At the very least, it should be the reverse! Whether the WG endorses the 
view of the RIF specification as incorporating rule-language features in 
addition to interchange-enabling features might indeed be an issue. But 
the charter is very clear about the RIF being about enabling 
interchange: even the name carefully avoids the word "language" to 
stress the focus on the interchange-enabling features!

>  Is the RIF "just" a rule language, albeit one that
> provides a well-reasoned standard, or is
> the RIF more than that?  And, if so, what is the "more?"
> [...] 
> [...] So at least some of the "more" that could be part of the
> overall RIF specification is whatever features would be necessary to
> enable (some degree of) standard-based mechanized rule translation
> either between non-RIF languages and RIF, or between different RIF
> dialects
> Looking over the use cases that have been submitted, it seems that a
> fair number imply a view of the RIF specification as involving 
> something "more" than a rule language.  Not all of these use cases are
> stated explicitly in terms of the issue of "translate and transfer,"
> but many do talk about properties of rules that would be important to
> take into account in attempting to share rules.

I am not sure how to understand "non-RIF languages". If you mean 
"existing or future rule languages" other than the RIF, then the "more" 
is actually the RIF: a major deliverable is indeed "A W3C Recommendation 
providing technical specifications of the interchange format, suitable 
for implementers of rule engines and rule language translation 
software". "Rule translation" being between the rule languages 
implemented by the "rule engines" and the RIF, to enable rule 
interchange between rule engines using different rule languages 
(including ones with the same of similar semantics, btw, as a major use 

And, anyway, I would rather say that the RIF is "less" than a rule 
language, if anything (actually, I would just say that it is something 
different, hence my question at the kick-off whether we all agreed that 
the WG was about specifying a standard rule interchange format and not a 
satndard rule language for the Web [1]).

> The point is that there is a big difference between a rule-language
> feature, e.g., use of classical negation, and a feature that 
> allows one to represent or talk ABOUT such features.  The latter are
> "metalinguistic" or "meta-level" features, since they are not part
> of the rule language as such.   

Indeed. A RIF does not even (necessarily) need a semantics (as a rule 
language), but it needs to be able to specify unambiguously what is the 
intended semantics of the interchanged rules (one way to do this being 
to give it a precise semantics of its own, see the discussion on RIF VS 
Rule language on the public mailing list).

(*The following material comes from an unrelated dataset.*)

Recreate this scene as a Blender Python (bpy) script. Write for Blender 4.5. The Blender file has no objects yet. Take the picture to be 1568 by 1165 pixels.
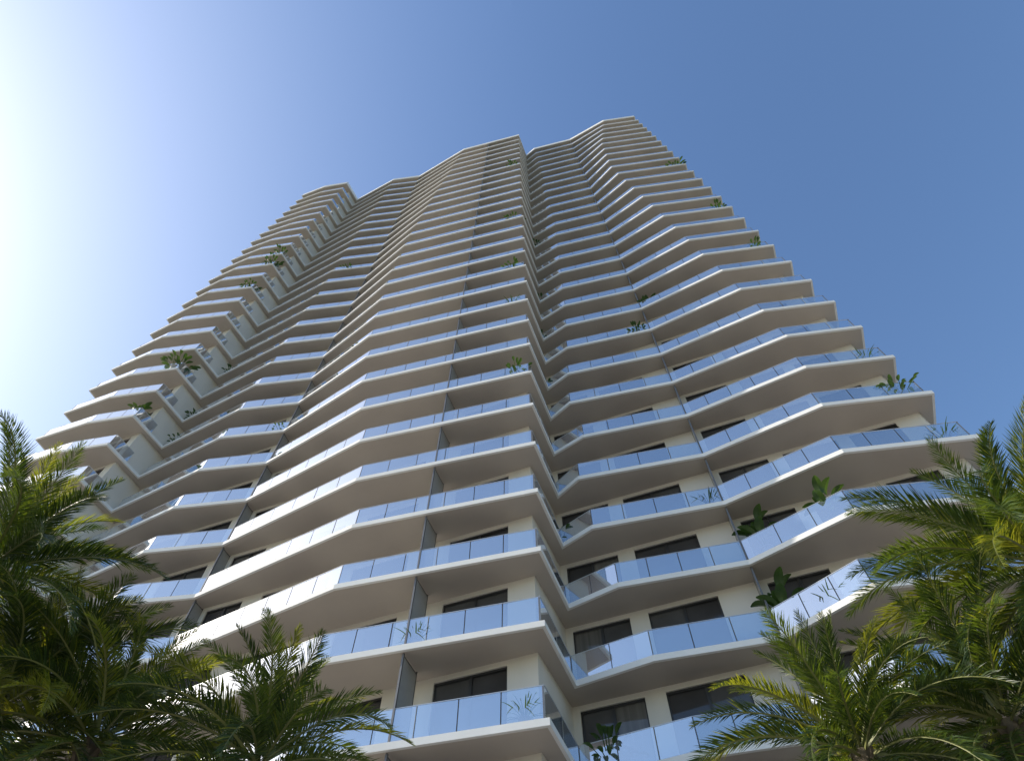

My understanding of phase 1 is actually that it (phase 1) is restricted 
to Horn logic expressiveness precisely to allow us to focus on the 
basics (syntax, extensibility, conformance, RDF/OWL compatibility, data 
access etc) without being burdened by difficult or contentious questions 
about the semantics of most useful features of relevant rule languages 
(and how it can be expressed in the RIF). Also see my comment at the 
kick-off re the phase 1 RIF not being really useful [2]: if we do our 
job well in phase 1, we will have a sound basis on which to specify the 
more widely useful features, in phase 2.

My intention was to keep that message short. Sigh!


[1] http://www.w3.org/2005/12/08-rif-irc at 19:49:28-34
[2] same place, at 19:10:44

NB: A paragraph from the first version of the draft charter that was 
publicly discussed, back in July 05 (version 1.64; the charter is 
version 1.7), stated that: "The Working Group is to specify an 
interlingua, a common format into which existing rule languages can be 
mapped. This interlingua may itself be considered a rule language, and 
may be supported natively by some rule systems in the future, but 
interlingua features are more important than features which make the 
language itself easy to use directly."

Sandro, it might be interesting to know why that paragraph was dropped: 
is it because there was disagreement to that statement, or for other 
reasons (e.g. it was seen as confusing or redundant or whatever)?